I Want My Pickle Back, Pickle Back, Pickle Back...
There are really only a handful of places on the planet where an event like this could possibly exist. I'm going to say Brooklyn, Portland, and, well, I'm pretty much out of places. Even Portland was a stretch. I've never been there. I'm just assuming.
A whiskey tasting is one thing. Happens everyday in almost every corner of the world. Nothing new here. And locally distilled, artisanal whiskeys? Slightly less common but hardly unheard of. But homegrown, artisanal pickles? Now your really narrowing it down. Pickling things as a fad has really only stretched so far on this planet. Yet, okay, I'll concede its existence.

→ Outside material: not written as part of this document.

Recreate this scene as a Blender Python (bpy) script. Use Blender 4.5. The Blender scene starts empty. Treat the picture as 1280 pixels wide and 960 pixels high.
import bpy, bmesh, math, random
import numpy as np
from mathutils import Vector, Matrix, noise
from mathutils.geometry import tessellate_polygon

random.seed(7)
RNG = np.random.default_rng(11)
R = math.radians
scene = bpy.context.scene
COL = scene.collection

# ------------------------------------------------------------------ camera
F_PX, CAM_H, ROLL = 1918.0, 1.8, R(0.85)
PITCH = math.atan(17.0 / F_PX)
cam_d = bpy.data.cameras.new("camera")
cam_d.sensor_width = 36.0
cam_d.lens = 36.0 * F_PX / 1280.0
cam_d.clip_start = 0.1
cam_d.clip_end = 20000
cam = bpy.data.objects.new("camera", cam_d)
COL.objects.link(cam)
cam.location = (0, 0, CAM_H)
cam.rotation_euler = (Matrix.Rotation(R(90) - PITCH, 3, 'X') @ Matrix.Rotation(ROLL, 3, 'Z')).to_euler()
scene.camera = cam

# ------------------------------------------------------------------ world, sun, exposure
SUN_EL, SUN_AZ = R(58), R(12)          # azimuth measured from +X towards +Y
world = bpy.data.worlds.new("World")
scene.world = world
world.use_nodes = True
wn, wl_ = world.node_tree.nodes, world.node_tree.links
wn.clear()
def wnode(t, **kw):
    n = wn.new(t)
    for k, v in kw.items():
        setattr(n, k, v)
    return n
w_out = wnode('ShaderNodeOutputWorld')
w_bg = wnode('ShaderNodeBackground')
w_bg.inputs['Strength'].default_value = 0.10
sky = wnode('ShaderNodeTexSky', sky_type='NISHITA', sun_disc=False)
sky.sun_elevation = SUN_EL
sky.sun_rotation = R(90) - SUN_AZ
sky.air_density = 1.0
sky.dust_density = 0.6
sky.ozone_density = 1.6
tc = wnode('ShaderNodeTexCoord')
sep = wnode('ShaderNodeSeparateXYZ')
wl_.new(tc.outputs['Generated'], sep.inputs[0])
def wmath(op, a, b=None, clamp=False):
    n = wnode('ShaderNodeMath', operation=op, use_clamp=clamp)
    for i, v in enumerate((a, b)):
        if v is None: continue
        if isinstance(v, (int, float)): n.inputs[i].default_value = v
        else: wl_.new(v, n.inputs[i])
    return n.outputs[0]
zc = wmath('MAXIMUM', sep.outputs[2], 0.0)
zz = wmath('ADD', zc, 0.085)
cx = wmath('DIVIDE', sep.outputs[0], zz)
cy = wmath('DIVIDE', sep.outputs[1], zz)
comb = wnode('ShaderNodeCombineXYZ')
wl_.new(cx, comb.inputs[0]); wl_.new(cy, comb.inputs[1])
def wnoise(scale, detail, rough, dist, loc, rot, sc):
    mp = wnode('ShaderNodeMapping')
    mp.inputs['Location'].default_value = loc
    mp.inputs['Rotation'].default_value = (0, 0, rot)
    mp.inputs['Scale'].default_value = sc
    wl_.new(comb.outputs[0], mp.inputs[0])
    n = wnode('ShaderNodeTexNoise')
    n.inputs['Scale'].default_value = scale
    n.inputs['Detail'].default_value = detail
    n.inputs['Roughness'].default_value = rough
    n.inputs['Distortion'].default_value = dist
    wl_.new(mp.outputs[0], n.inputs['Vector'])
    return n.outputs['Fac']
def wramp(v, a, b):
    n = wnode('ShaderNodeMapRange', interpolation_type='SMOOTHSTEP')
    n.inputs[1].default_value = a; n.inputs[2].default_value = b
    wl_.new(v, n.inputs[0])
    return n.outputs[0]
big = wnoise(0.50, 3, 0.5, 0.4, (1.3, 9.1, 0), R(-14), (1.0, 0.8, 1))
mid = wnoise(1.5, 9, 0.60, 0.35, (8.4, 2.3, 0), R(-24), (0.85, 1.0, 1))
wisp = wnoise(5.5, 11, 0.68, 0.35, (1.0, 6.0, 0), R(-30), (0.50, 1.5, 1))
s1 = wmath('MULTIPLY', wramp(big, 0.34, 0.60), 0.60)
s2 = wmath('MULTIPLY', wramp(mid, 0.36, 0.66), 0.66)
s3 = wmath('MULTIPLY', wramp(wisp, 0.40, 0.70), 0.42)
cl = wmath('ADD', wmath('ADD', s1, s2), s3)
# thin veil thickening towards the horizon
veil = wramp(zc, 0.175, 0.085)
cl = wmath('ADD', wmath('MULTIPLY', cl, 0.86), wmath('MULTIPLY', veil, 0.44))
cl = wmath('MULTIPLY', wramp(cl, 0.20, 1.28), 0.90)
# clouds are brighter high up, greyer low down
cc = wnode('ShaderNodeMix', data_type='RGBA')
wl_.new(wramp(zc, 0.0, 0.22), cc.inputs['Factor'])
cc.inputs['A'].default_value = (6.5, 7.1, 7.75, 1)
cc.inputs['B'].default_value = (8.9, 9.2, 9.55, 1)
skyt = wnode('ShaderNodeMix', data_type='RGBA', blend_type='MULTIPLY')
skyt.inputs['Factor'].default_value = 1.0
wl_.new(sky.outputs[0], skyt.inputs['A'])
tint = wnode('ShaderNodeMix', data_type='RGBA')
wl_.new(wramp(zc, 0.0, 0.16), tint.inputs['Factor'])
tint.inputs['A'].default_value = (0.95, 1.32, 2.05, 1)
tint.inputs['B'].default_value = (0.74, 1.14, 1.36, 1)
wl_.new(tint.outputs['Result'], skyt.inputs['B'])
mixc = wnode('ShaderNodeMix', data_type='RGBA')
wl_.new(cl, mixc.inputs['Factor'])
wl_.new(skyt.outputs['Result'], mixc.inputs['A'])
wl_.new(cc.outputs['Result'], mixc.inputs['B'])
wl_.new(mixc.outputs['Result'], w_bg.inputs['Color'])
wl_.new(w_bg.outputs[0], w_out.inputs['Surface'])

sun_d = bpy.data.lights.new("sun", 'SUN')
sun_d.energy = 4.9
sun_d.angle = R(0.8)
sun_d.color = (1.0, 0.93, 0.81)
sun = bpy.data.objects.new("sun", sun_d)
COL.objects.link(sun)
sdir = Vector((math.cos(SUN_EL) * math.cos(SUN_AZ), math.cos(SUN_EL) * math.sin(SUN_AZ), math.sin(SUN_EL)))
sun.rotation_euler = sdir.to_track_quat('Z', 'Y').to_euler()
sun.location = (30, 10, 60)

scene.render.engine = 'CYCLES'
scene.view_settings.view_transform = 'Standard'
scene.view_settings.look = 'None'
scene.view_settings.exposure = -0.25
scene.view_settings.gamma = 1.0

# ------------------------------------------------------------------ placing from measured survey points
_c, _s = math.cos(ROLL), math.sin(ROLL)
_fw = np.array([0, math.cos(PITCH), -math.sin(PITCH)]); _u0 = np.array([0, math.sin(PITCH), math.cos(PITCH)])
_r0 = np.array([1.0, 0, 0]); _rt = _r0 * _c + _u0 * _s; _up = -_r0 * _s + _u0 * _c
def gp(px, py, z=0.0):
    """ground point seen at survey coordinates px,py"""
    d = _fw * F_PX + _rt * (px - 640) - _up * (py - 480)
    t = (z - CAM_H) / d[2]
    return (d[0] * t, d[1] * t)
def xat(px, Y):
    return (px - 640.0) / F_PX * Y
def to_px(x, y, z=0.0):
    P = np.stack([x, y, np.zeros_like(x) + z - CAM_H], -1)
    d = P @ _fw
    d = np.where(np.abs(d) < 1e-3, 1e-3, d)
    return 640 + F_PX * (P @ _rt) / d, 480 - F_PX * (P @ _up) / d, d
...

No, the ingredients of last weekend's "Event" at Brooklyn Oneology weren't earth shattering on their own; it was the combination of the two, a whiskey tasting with a pickle back extravaganza, that threw me for the loop. I learned (yes, I went to this event having no clue what it was) that a pickle back is drinking the brine from a jar of pickles after sipping on a whiskey to cut the harsher tastes. Wrap your head around that for a hot sec. Sounds pretty good right?
Well, pretty good is probably where I'd leave it. The pickle back concept is fun-ish, but I probably would have preferred the pickles to snack on while tasting the whiskeys, call me conventional. I had already been introduced to two of the three whiskeys, Hudson Whiskey's Baby Bourbon and Breuckelen Wheat "White Wax" Whiskey, the third being a McKenzie Rye, and had eaten pickles from two of the three of the jars that the "backs" came from: McClures and Rick's Picks Smoked Okra "Smokra", the other being the Brooklyn Brine Co's Whiskey Sour Brine (all pairings being respectively listed). All of these products are good enough on their own, it was the pairing of whiskey and brines that left me feeling befuddled. In no instance did I necessarily feel like the booze and brine were complimenting each other, not to mention enhancing each other. Instead it felt like just a progression of small glasses to sip from that just happened to alternate from whiskey to pickle juice to whiskey to pickle juice (after the second pairing my mouth felt like I had just spent the day boogie boarding; you know what I'm talking about).
Will the pickle back live on? Yeah, probably, as long as artisanal whiskeys and artisanal pickles continue to grow up in the same neighborhood. But you can go ahead and drink the brine, I'll eat the leftover pickles.